Oceania desperately needs a renewed American focus in the face of adversarial influences, and the USA would be wise to provide renewed focus for the many benefits the continent brings the US.

When we think of the regions that are most important in US national security, our minds will generally land on the Americas or Europe. But there’s an immensely important region we often ignore: Oceania. 

With the US State of Hawaii, US territories of Midway Island, Howland Island, Jarvis Island, Baker Island, Johnston Atoll, Kingman Reef, Palmyra Atoll, Wake Island, Guam, and the Northern Mariana Islands, and the compact of free association states (COFAs) of The Marshall Islands, the Federated States of Micronesia, and Palau, the US controls a contiguous territory in north Polynesia and Micronesia that is equal to that of the continental United States. 

This area allows for the US to militarily regulate the world’s main shipping lane between the two largest economies: Mainland China and the USA. 
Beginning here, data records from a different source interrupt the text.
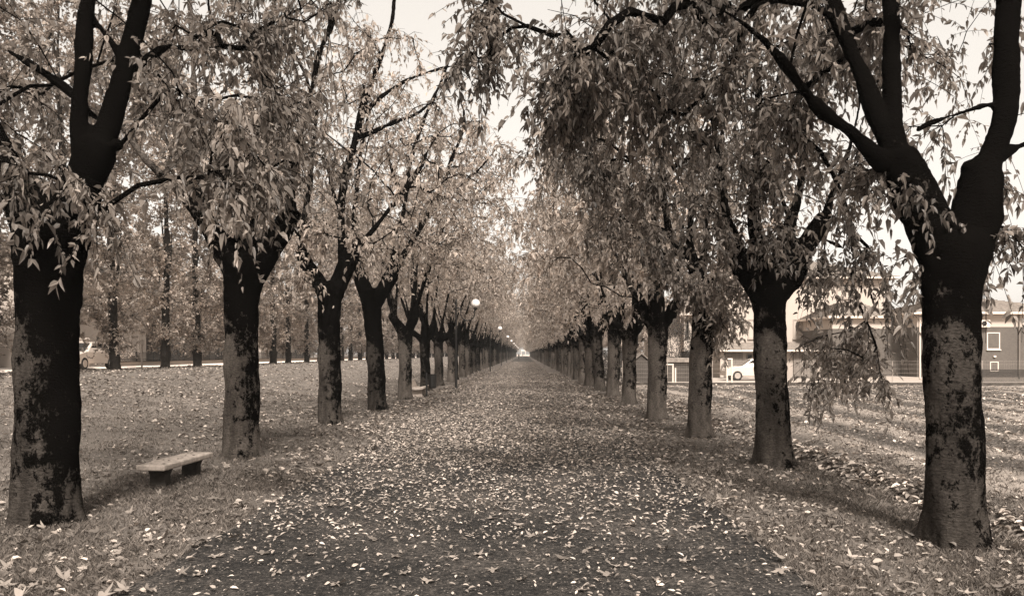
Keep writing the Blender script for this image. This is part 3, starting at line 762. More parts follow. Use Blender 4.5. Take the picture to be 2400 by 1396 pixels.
def row(side, pos, first, x, spacing, end):
    y = pos[-1][1] + spacing
    while y < end: pos.append((x + random.uniform(-.12, .12), y + random.uniform(-.35, .35))); y += spacing
    for i, (px, py) in enumerate(pos):
        k = i + first
        word = 'left' if side == 'L' else 'right'
        w, c = protos[side][(i * 3 + (i // 4)) % 4 if i > 3 else i % 4]
        if (side, k) in LOOK: lab = LOOK[(side, k)] + ', %s of the %s row' % (ORD[k], word)
        elif k < 20: lab = '%s tree of the %s row counted from the camera, leafy crown over the path' % (ORD[k], word)
        else: lab = 'far-off small tree of the %s row, trunk merging with its neighbours' % word
        s = random.uniform(.90, 1.10)
        # keep the path side of each crown toward the path: only small turns, or a half turn about the row's own axis via mirroring the depth
        rz = random.uniform(-.25, .25)
        t = tree_thing('pollarded_tree', (px, py, gz1(px, py)), w, c, lab, 'tree', GL if side == 'L' else GR, rz, s)
        t.rotation_euler.x = random.uniform(-.03, .03); t.rotation_euler.y = random.uniform(-.035, .035)
        if i % 2: t.scale = (s, -s, s)
row('L', leftpos, 4, -4.85, 5.55, 470)
row('R', rightpos, 3, 3.75, 5.15, 470)

# ---- columnar poplars along the side road
def poplar(seed, h=17, nt=560, lpt=8):
    rng = np.random.default_rng(seed)
    wob = rng.uniform(-.2, .2, 3)
    tr = [(0, 0, -.2, .30), (0, 0, .3, .24), (wob[0] * .5, 0, 3, .20), (wob[0], wob[1], 7, .15), (wob[2], wob[1], 12, .08), (0, 0, h, .015)]
    L = [tr, [(.05, 0, 2.6, .08), (.25, .1, 4.5, .06), (.3, .1, 7, .02)], [(-.05, 0, 4, .08), (-.3, -.1, 6.5, .05), (-.3, 0, 9.5, .02)], [(0, .05, 6.4, .06), (.15, .3, 9, .04), (.1, .3, 12, .02)]]
    T = []
    while len(T) < nt:
        z = .8 + (h - .8) * rng.uniform(0, 1) ** .9; rmax = 1.95 * min(1, (h - z) / 4 + .15) * (.3 + .7 * min(1, z / 3.5)); a = rng.uniform(0, 6.28); r = rmax * rng.uniform(.1, 1) ** .7
        T.append((math.cos(a) * r, math.sin(a) * r, z))
    T = np.array(T)
    # suckers round the foot keep the branches connected low down
    for q in range(7):
        a = q * .9 + rng.uniform(0, .4); L.append([(math.cos(a) * .12, math.sin(a) * .12, -.1, .03), (math.cos(a) * .3, math.sin(a) * .3, .8, .02), (math.cos(a) * .5, math.sin(a) * .5, 2.3, .012)])
    for k in range(1, len(L)):
        pass
    return build_tree('poplar_%d' % seed, L, T, seed, M['bark_plain'], M['leaf_poplar'], voxel=.05, leaf=.12, lpt=lpt, twigs=6, droop=-.35, up=1.5, step=.5, twl=.5, lthick=.75, jit=.1)
pop = [poplar(501), poplar(502, 15.5), poplar(503, 18)]
GP = 'columnar poplars along the side road'
near_pop = ['poplar with ivy-dark foot, first right of the nearest left tree', 'poplar second right of the nearest left tree, bushy at the foot',
            'poplar with a clear dark foot by the low wall, third from the left', 'poplar mostly hidden behind the trunk of the bench tree', 'poplar partly hidden by the right side of the bench tree',
            'poplar with bare dark stem right of the bench tree', 'poplar just right of the bare-stemmed one', 'poplar just left of the slender third tree of the path', 'poplar hidden behind the slender third tree']
y = 22.2; i = -3
while y < 330:
    x = -18.5 + random.uniform(-.15, .15)
    lab = near_pop[i] if 0 <= i < len(near_pop) else ('poplar at the far left, half hidden by the nearest tree' if i < 0 else 'distant columnar poplar seen between the trunks of the left row')
    w, c = pop[(i * 2 + i // 3) % 3]
    tree_thing('poplar_tree', (x, y + random.uniform(-.3, .3), gz1(x, y)), w, c, lab, 'tree', GP, random.uniform(0, 6.28), random.uniform(.92, 1.08))
    y += 4.3; i += 1
    if i == 0: y = 35
# ---- background trees closing the view
def broad(seed, h=9):
    rng = np.random.default_rng(seed)
    L = [[(0, 0, -.1, .3), (0, 0, 1, .24), (.1, 0, 2.6, .22), (.1, 0, 3.6, .15)]]
    for k in range(5):
        a = k * 1.26 + rng.uniform(-.3, .3); s = rng.uniform(.8, 1.8)
        L.append([(.1, 0, 2.6, .13), (math.cos(a) * s * .5, math.sin(a) * s * .5, 4.0, .09), (math.cos(a) * s, math.sin(a) * s, 6.5, .03)])
    T = blob_targets(rng, 340, (0, 0, 5.6), (3.6, 3.6, 3.6), 2.0)
    return build_tree('broad_%d' % seed, L, T, seed, M['bark_plain'], M['leaf_poplar'], voxel=.06, leaf=.17, lpt=7, twigs=5, droop=.2, up=.6, step=.5, lthick=.6)
brd = [broad(601), broad(602)]
spots = [(-33, 66, 1.3), (-40, 80, 1.5), (-34, 96, 1.3), (-44, 110, 1.6), (-36, 128, 1.4), (-48, 150, 1.6), (-34, 168, 1.3), (-40, 190, 1.5), (-34, 230, 1.5), (-52, 64, 1.5), (-58, 92, 1.7),
         (9, 62, .8), (7.5, 78, .9), (8, 95, 1.0), (9, 112, 1.0), (8, 130, 1.1), (9, 155, 1.1), (8, 185, 1.1), (10, 220, 1.2), (9, 260, 1.2), (46, 84, 1.0), (34, 92, 1.05), (15, 118, 1.2), (22, 110, 1.2), (12, 86, 1.0), (30, 130, 1.2),
         (-7, 600, 1.1), (9, 610, 1.2), (-12, 560, 1.1), (13, 560, 1.1)]
for k, (x, y, s) in enumerate(spots):
    w, c = brd[k % 2]
    if k < 11: lab = 'bushy background tree beyond the side road on the left'
    elif k < 26: lab = 'background tree behind the right-hand gardens and houses'
    else: lab = 'tiny tree beside the bright far end of the path'
    tree_thing('background_tree', (x, y, gz1(x, y)), w, c, lab, 'tree', ('background trees on the left', 'background trees on the right', 'trees at the end of the path')[0 if k < 11 else 1 if k < 26 else 2], k * 1.7, s)

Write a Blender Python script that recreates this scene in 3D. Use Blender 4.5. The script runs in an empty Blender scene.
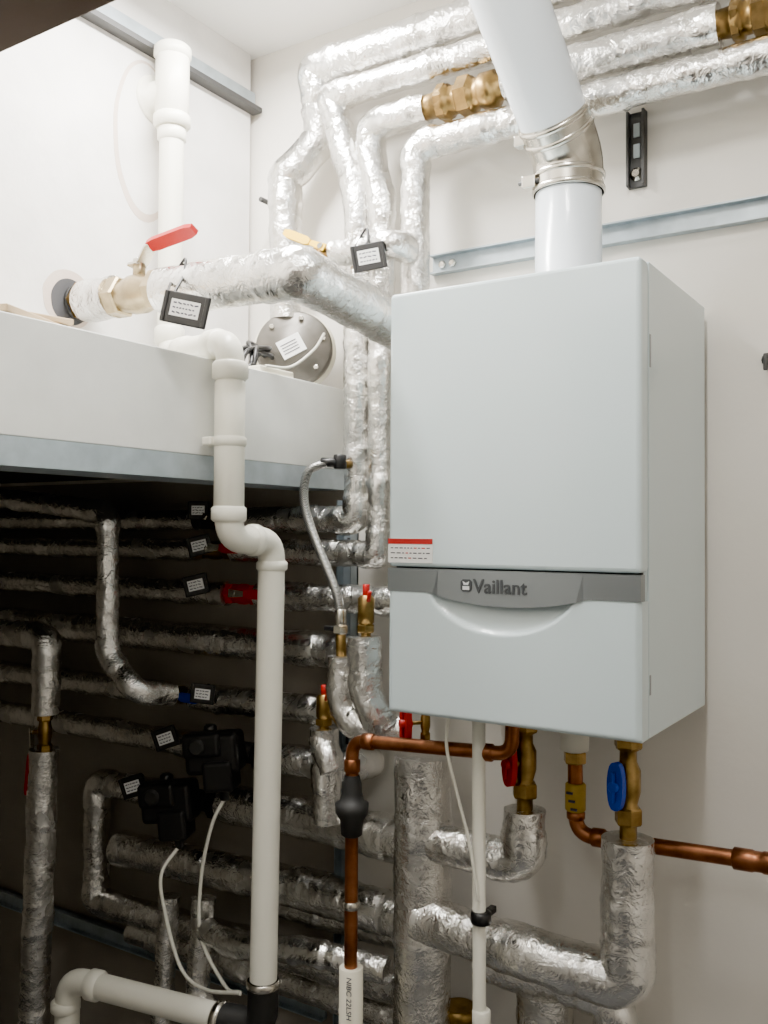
import bpy, bmesh, math, random
from mathutils import Vector, Matrix, noise
random.seed(7)
V=Vector
sc=bpy.context.scene
sc.view_settings.view_transform='AgX'
try: sc.view_settings.look='AgX - Punchy'
except Exception: pass
sc.view_settings.exposure=0.92
# ---------------------------------------------------------------- materials
def mk(name):
    m=bpy.data.materials.new(name); m.use_nodes=True
    nt=m.node_tree; b=nt.nodes['Principled BSDF']
    return m,nt,b
def simple(name,col,rough=.5,metal=0,bump=0,bscale=60,coat=0,var=0,vscale=8,spec=None):
    m,nt,b=mk(name)
    b.inputs['Base Color'].default_value=(*col,1)
    b.inputs['Roughness'].default_value=rough
    b.inputs['Metallic'].default_value=metal
    b.inputs['Coat Weight'].default_value=coat
    b.inputs['Coat Roughness'].default_value=.08
    tc=nt.nodes.new('ShaderNodeTexCoord')
    if var:
        n=nt.nodes.new('ShaderNodeTexNoise'); n.inputs['Scale'].default_value=vscale; n.inputs['Detail'].default_value=6
        nt.links.new(tc.outputs['Object'],n.inputs['Vector'])
        r=nt.nodes.new('ShaderNodeValToRGB')
        r.color_ramp.elements[0].position=.3; r.color_ramp.elements[1].position=.7
        r.color_ramp.elements[0].color=(*[c*(1-var) for c in col],1)
        r.color_ramp.elements[1].color=(*[min(1,c*(1+var*.5)) for c in col],1)
        nt.links.new(n.outputs['Fac'],r.inputs['Fac']); nt.links.new(r.outputs['Color'],b.inputs['Base Color'])
    if bump:
        n=nt.nodes.new('ShaderNodeTexNoise'); n.inputs['Scale'].default_value=bscale; n.inputs['Detail'].default_value=4
        nt.links.new(tc.outputs['Object'],n.inputs['Vector'])
        bp=nt.nodes.new('ShaderNodeBump'); bp.inputs['Strength'].default_value=bump; bp.inputs['Distance'].default_value=.002
        nt.links.new(n.outputs['Fac'],bp.inputs['Height']); nt.links.new(bp.outputs['Normal'],b.inputs['Normal'])
    return m
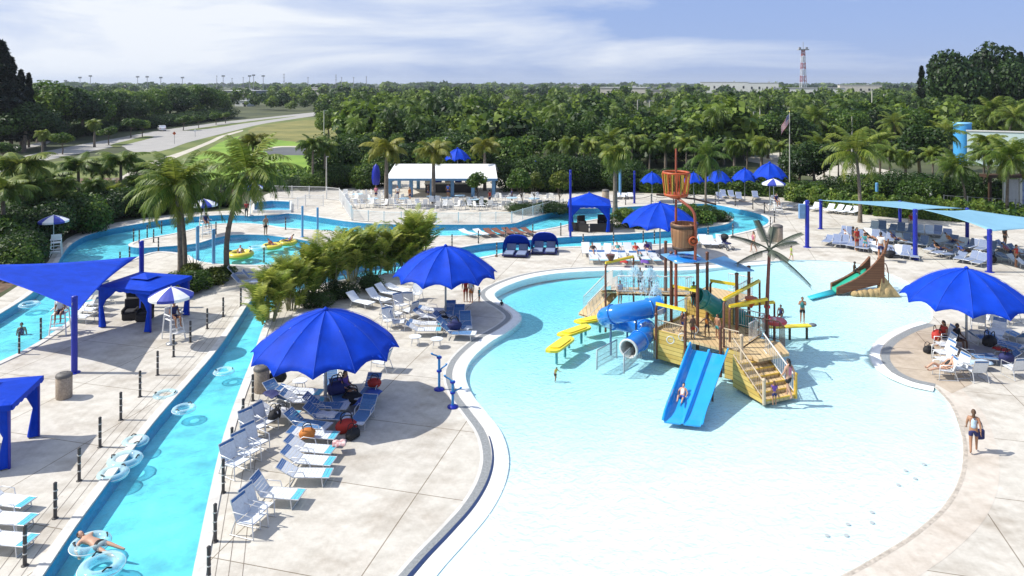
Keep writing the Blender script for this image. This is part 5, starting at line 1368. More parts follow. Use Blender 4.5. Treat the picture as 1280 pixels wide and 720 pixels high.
for i in range(9): t = i/8; a, c = L0.lerp(L1, t*.86), R0_.lerp(R1_, t*.86); z = .08 + 1.15*t; g.append([bs(Vector((*(a.lerp(c, u).xy), z + (.12 if u in (.08, .92) else 0)))) for u in (.08, .2, .5, .8, .92)])
mb.sheet(g, .06); mb.build('chute', GREEN, BS)
mb = MB(); g = [[bs(G(1009, 371)+Vector((0,0,.04))), bs(G(1014, 374.5)+Vector((0,0,.04)))], [bs(G(1040, 362.5)+Vector((0,0,.06))), bs(G(1046, 367.5)+Vector((0,0,.06)))]]; mb.sheet(g, .04); mb.build('landing_mat', TEALMAT, BS)
mb = MB()
for k in range(7): t = k/6; p = R0_.lerp(R1_, .34 + .66*t); mb.ell(bs(p + Vector((.1 + .05*math.sin(k*2.3), -.08, .08))), (.30 + .10*t, .28, .22 + .30*t + .05*math.sin(k*3.1)), 7, 5)
mb.add([bs(R1_ + Vector(q_)) for q_ in ((-.5, -.35, 0), (.95, -.3, 0), (1.0, .35, 0), (-.3, .5, 0), (.05, .05, 1.25), (-.2, -.1, 1.15))], [[0,1,4,5],[1,2,4],[2,3,5,4],[3,0,5]]); mb.build('rock_base', ROCK, BS)
mb = MB(); mb.tube([bs(L1.lerp(R1_, .5) + Vector((.2, .2, 0))), bs(L1.lerp(R1_, .5) + Vector((.2, .2, 2.2)))], .06, 8); mb.tube([bs(R1_ + Vector((0, 0, 2.75))), bs(R1_ + Vector((.35, .1, 3.7)))], [.12, .05], 8); mb.build('bowsprit', HULLB, BS)
mb = MB()
for s in (.3, .7): p = L1.lerp(R1_, s) + Vector((.75, .3, 0)); mb.tube(smooth([bs(p), bs(p + Vector((0, 0, 1.1))), bs(p + Vector((-.25, -.1, 1.9))), bs(p + Vector((-.6, -.2, 1.7)))], 4, False), .035, 6)
for k in range(4): a = L1.lerp(R1_, .3) + Vector((.75 - .1*k, .3, .35 + .35*k)); c = L1.lerp(R1_, .7) + Vector((.75 - .1*k, .3, .35 + .35*k)); mb.tube([bs(a), bs(c)], .03, 5)
mb.build('ladder', BROWN, BS)
# ================================================================== VEGETATION
LEAF_D = leafmat('dark_leaves', (.007, .018, .005), (.024, .060, .010), (.075, .135, .022))
LEAF_M = leafmat('green_leaves', (.014, .042, .007), (.070, .145, .016), (.24, .31, .04))
LEAF_Y = leafmat('yellow_green_leaves', (.045, .075, .010), (.13, .17, .020), (.30, .30, .045))
LEAF_P = leafmat('palm_leaves', (.018, .048, .008), (.095, .165, .018), (.34, .36, .06))
LEAF_G = leafmat('golden_palm_leaves', (.06, .085, .010), (.17, .19, .02), (.36, .33, .05))
LEAF_N = leafmat('needle_leaves', (.004, .012, .006), (.010, .024, .010), (.022, .045, .018), .1)
LEAF_A = leafmat('areca_leaves', (.045, .095, .012), (.17, .25, .03), (.48, .50, .10))
BARK = mat('bark', (.16, .125, .095), .9, var=.3, scale=5, bump=.5)
PBARK = mat('palm_bark', (.17, .14, .11), .9, var=.35, scale=4, bump=.6)
def npmesh(name, V, F, tone, m):
    V = np.asarray(V, np.float32).reshape(-1, 3); F = np.asarray(F, np.int32).reshape(-1, 4); n = len(F)
    me = bpy.data.meshes.new(name); me.vertices.add(len(V)); me.vertices.foreach_set('co', V.ravel())
    me.loops.add(n*4); me.loops.foreach_set('vertex_index', F.ravel()); me.polygons.add(n)
    me.polygons.foreach_set('loop_start', np.arange(0, n*4, 4, dtype=np.int32))
    at_ = me.attributes.new('tone', 'FLOAT', 'FACE'); at_.data.foreach_set('value', np.asarray(tone, np.float32))
    me.materials.append(m); me.update(calc_edges=True); return me
def leafquads(C, N, size, aspect=.6, r=rng):
    """quads centred on C with normals N"""
    n = len(C); T = r.normal(size=(n, 3)); T -= (T*N).sum(1)[:, None]*N; T /= np.linalg.norm(T, axis=1)[:, None] + 1e-9; B = np.cross(N, T)
    s = (size * r.uniform(.6, 1.35, n))[:, None]; T = T*s; B = B*s*aspect
    bend = N * s * .25
    V = np.stack([C - T - bend, C + B, C + T - bend, C - B], 1).reshape(-1, 3); F = np.arange(n*4).reshape(-1, 4); return V, F
def lumps(r, n, rx, rz, zc, lo=.32, hi=.55):
    L = []
    for i in range(n):
        d = r.normal(size=3); d /= np.linalg.norm(d); d[2] = abs(d[2])*1.0 - .35; k = r.uniform(.35, .75)
        L.append((np.array([d[0]*rx*k, d[1]*rx*k, zc + d[2]*rz*k]), rx*r.uniform(lo, hi)))
    L.append((np.array([0, 0, zc]), rx*.55)); return L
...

But recently, Mainland China has been exerting influence in this region as they attempt to break up US aligned control of the Pacific. This has been a resounding negative for oceanic countries, who have experienced corruption and lower levels of democracy. Further, territories like American Samoa and countries like Australia are now bordering nations aligned with spying adversaries

While many politicians have dismissed this threat because of Oceania’s low population and low total GDP, three key issues have been ignored. 

One, the greatest worldwide economic transformation through which people in every country have become richer is directly tied to post-WWII US aligned control of the world’s commons, the largest of which is found in the Pacific. A whopping 19% of world trade goes through the Asian-North American shipping route alone. The US and its allies have previously controlled most of the Pacific, from the Aleutian Islands down to the Macquarie Islands and from Busan to Los Angeles, in order to secure free trade.

Two, if war begins to brew between the USA and Mainland China, the Pacific may be a battleground. We need to continue to hold our island alliance chains as buffer zones and to cut off enemies from reaching their supply lines. 

More importantly, military control via these vast sea territories allows the US to intervene in any areas focused on shutting down American trade or harming US interests, providing the deterrence necessary to stop conflict in the first place.

This becomes especially important when US companies or interests become tied to the South China Sea, the East Indies or the Indian Ocean, which accounts for 60% of maritime trade and half the world’s population. The US Navy and allies can project strength from the Pacific and from their Indian Ocean ports to create a necessity for decreased tensions, improving American relations in a vast number of ocean regions.

Three, we should care about the people in Oceania. Western democracy and religious freedom are centrally important to many of these people, and Mainland China poses a threat to both.

Relations with oceanic populations also allowed for massive political victories in the UN, assembling votes that helped give the US credibility for its foreign policy objectives. 

Yet, the importance of Oceania is often lost on the American voter. The Communist Party of China is banking on this ignorance to influence even more of the Pacific against the wishes of Oceanian citizens and against the would be wishes of Americans, if only they were better informed. 

The US needs to re-engage its citizens and its policies to place Oceania on a level playing field with Europe and the Americas. Americans need to realize that Oceania is the region that provides us the most national security capital for the least amount of funding. We have an obligation to protect Oceania, both for the sake of US national security and for the well-being of those living there.